An Advertisement for Hype...

Well, seems marketing is all the rage these days with even foreverCharlton, over here anyway, doing its bit to sell Madrid shirts. Occasionally I get a nice pleasant Free Powerpoint site with no irritation value whatsoever but obviously the white shirts sell better. I suppose it's just my bad luck that my ipaddress is unfortunately smack in the middle of Madrid, a good 60 miles away from my house - who can afford Madrid prices - but its the sheer size of the white shirt that in my eyes is nothing short of obscene.

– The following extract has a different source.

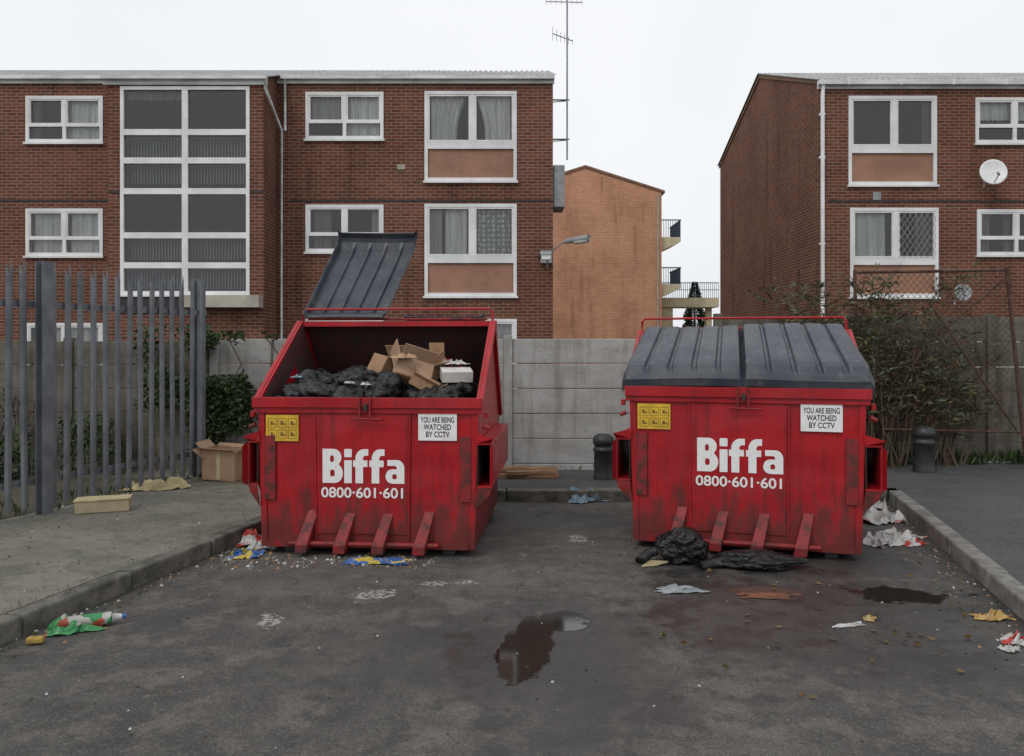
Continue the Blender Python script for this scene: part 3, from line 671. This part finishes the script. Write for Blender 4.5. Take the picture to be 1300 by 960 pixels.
for sg in (1,-1):
    k=-4.0
    while k<4.0:
        xm=(xa+xb)/2; f=lambda x:(z0+zt)/2+sg*1.15*(x-xm)+k
        cand=[]
        for x in (xa,xb):
            if z0<=f(x)<=zt: cand.append((x,f(x)))
        for z in (z0,zt):
            x=xm+(z-(z0+zt)/2-k)/(sg*1.15)
            if xa<x<xb: cand.append((x,z))
        if len(cand)>=2:
            (ax,az),(bx,bz)=cand[0],cand[1]
            pp=[]
            for i in range(7):
                u=i/6; x=ax+(bx-ax)*u; z=az+(bz-az)*u; pp.append((x,Y+.02+.05*math.sin(x*3+z*2),z))
            mb.tube(pp,.0036,M_rust,3)
        k+=st*1.5
mb.obj('mesh_wires',P)
# ---------------------------------------------------------------- bollards
def bollard(px,Y,h,rd=.1):
    mb=MB(); x=PX(px,Y); k=rd
    mb.lathe((0,0,0),[(k*1.05,-.01),(k*1.05,.03),(k*.98,.05),(k*.95,h*.60),(k*1.06,h*.62),(k*1.06,h*.67),(k*.92,h*.69),(k*.92,h*.76),(k*1.08,h*.78),(k*1.08,h*.86),(k*.95,h*.94),(k*.6,h*.985),(k*.2,h)],M_black,28)
    mb.obj('bollard',smooth=True,loc=(x,Y,KH))
bollard(766,9.25,.53,.115); bollard(1173,9.75,.57,.125)
# ---------------------------------------------------------------- bins
def c2m(o,name,parent,m,loc,rot=(math.pi/2,0,0)):
    scene.collection.objects.link(o); bpy.context.view_layer.update()
    dg=bpy.context.evaluated_depsgraph_get(); me=bpy.data.meshes.new_from_object(o.evaluated_get(dg))
    bpy.data.objects.remove(o)
    n=bpy.data.objects.new(name,me); scene.collection.objects.link(n); me.materials.clear(); me.materials.append(m)
    n.parent=parent; n.location=loc; n.rotation_euler=rot; return n
def text(s,name,parent,m,loc,width,bold=.02,height=None,sp=1.0):
    cu=bpy.data.curves.new(name,'FONT'); cu.body=s; cu.size=1; cu.offset=bold; cu.align_x='CENTER'; cu.space_character=sp
    o=bpy.data.objects.new(name,cu); n=c2m(o,name,parent,m,loc)
    xs=[v.co.x for v in n.data.vertices]; ys=[v.co.y for v in n.data.vertices]
    s1=width/(max(xs)-min(xs)); s2=height/(max(ys)-min(ys)) if height else s1
    n.scale=(s1,s2,1); return n
def arc(cx,cy,rx,ry,a0,a1,n=10): return [(cx+rx*math.cos(math.radians(a0+(a1-a0)*i/n)),cy+ry*math.sin(math.radians(a0+(a1-a0)*i/n))) for i in range(n+1)]
def rr(x0,y0,x1,y1,r): return arc(x1-r,y0+r,r,r,-90,0,4)+arc(x1-r,y1-r,r,r,0,90,4)+arc(x0+r,y1-r,r,r,90,180,4)+arc(x0+r,y0+r,r,r,180,270,4)
GL={'B':(.70,[[(0,0)]+arc(.42,.285,.28,.285,-90,55)+arc(.38,.75,.27,.25,-50,90)+[(0,1)],rr(.26,.19,.42,.39,.07),rr(.26,.61,.39,.81,.06)]),
    'i':(.26,[[(0,0),(.26,0),(.26,.67),(0,.67)],rr(0,.76,.26,1,.03)]),
    'f':(.51,[[(.08,0),(.34,0),(.34,.48),(.49,.48),(.49,.67),(.34,.67)]+arc(.43,.72,.09,.09,180,90,5)+[(.52,.81),(.52,1.0)]+arc(.37,.72,.29,.28,90,180,8)+[(.08,.67),(0,.67),(0,.48),(.08,.48)]]),
    'a':(.64,[[(.64,0),(.64,.44)]+arc(.39,.44,.25,.25,0,90,8)+[(.06,.69),(.06,.52),(.33,.52),(.38,.48),(.38,.42),(.24,.42)]+arc(.22,.21,.22,.21,90,270,10),rr(.23,.13,.38,.28,.05)])}
def logo(parent,loc,width,height):
    cu=bpy.data.curves.new('logo','CURVE'); cu.dimensions='2D'; cu.fill_mode='BOTH'; x=0
    for ch in 'Biffa':
        w,polys=GL[ch]
        for p in polys:
            s=cu.splines.new('POLY'); s.points.add(len(p)-1); s.use_cyclic_u=True
            for i,(a,b_) in enumerate(p): s.points[i].co=(x+a,b_,0,1)
        x+=w+.045
    tot=x-.045
    for s in cu.splines:
        for p in s.points: p.co.x-=tot/2
    o=bpy.data.objects.new('logo',cu); n=c2m(o,'logo_lettering',parent,M_white,loc); n.scale=(width/tot,height,1); return n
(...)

And in the similar vein over here, the papers have been astounded by little Villareal coming second in La Primera Liga on a 6th of the budget of the Big Two. Madrid struggled to get through 2007 on a massive 306M Euros - at todays rate that's 243M in real money of an alarmingly diminishing Pound - while little Villareal got to spend only 56m. Well, a bit more than a 6th then but you get the idea. They finished 7 points adrift of the Big One but well clear of Barca in third. It used to be Big Three over here till Ronald Koeman arrived at Valencia but now we have the Big Two split by someone like Portsmouth. How odd would that be in the Premier!!
And the obsession with money and selling things seems to be taking over everywhere. Anybody notice something odd about last Wednesday's UEFA cup final? I mean apart from the strange behaviour of Walter Smith taking to writing busily in his notebook with just 10 minutes remaining while losing 1-0 while Ally and co looked on in stunned amazement.
No, I mean the players shirts. Was there a clue to future marketing strategies? On the back where normally the players name is write large and prominent for those poor sods in the back of the stands to see, last Wednesday this was not the case. Instead the players names were not in big upper case at all but in trendy lower case.
Perhaps its a Glasgow thing, I thought, along with waving Union Jacks while every house in England, it seems, now sports an St. George's flag. But no, there it was on the Russkies shirts as well. Forgive me for imagining sinister goings-on, must be the books I read, but what's afoot. You may believe it's because of the impossibility of getting those lengthy Russkie names in one line on a shirt but as both teams sported it for me its quite obviously a new directive from UEFA.
Why waste all that gorgeous advertising space with someones name, his numbers there isn't it. What about squeezing in a nice big advert on the back as well as the front. Get rid of all that player nonsense, we're a brand, we need to sell things for Gods sake.
And I thought back to the halcyon days of Formula 1 when you could actually see the number of the car and work out who was driving it. If you've not an enthusiast today and have carefuly studied the winters changes there's not way you can figure out who's driving without a commentator.
Is football going the same way? Well, I see there's some sort of Chumps final tonight, or is it final for chumps, whatever. Its also run by those nice people over at UEFA so a chance to confirm the theory.
Ah, but there's a problem. I'm afraid tonights already booked up. I have to watch my tomatoes growing and then there's the dog to walk and after that I have an idea that Mrs Nelson will want to discuss the thoughts and philosophies of Michel de Montaigne or maybe moll over the exact boiling point of homemade marmalude. So, oh dear, no time at all for suffering the pathetic, hysterical antics of Sir A, or F or whatever it is, or the anguish at having to watch the doleful gaze of Avram for an hour and a half. Because, and please forgive me my warped idea of life, but it's clearly not a football match at all but a marketing exercise between two opposing brands, as experienced recently by Marco, better suited to the Boardroom than a football pitch.
So, if by any chance, anyway has the stomach for this sort of thing perhaps they would let me know whether or not my theory holds water. Are they upper or lower?
And in case you need a few more details to enjoy the match (sic), deloittes can explain it all in simple numbers, in lower case of course.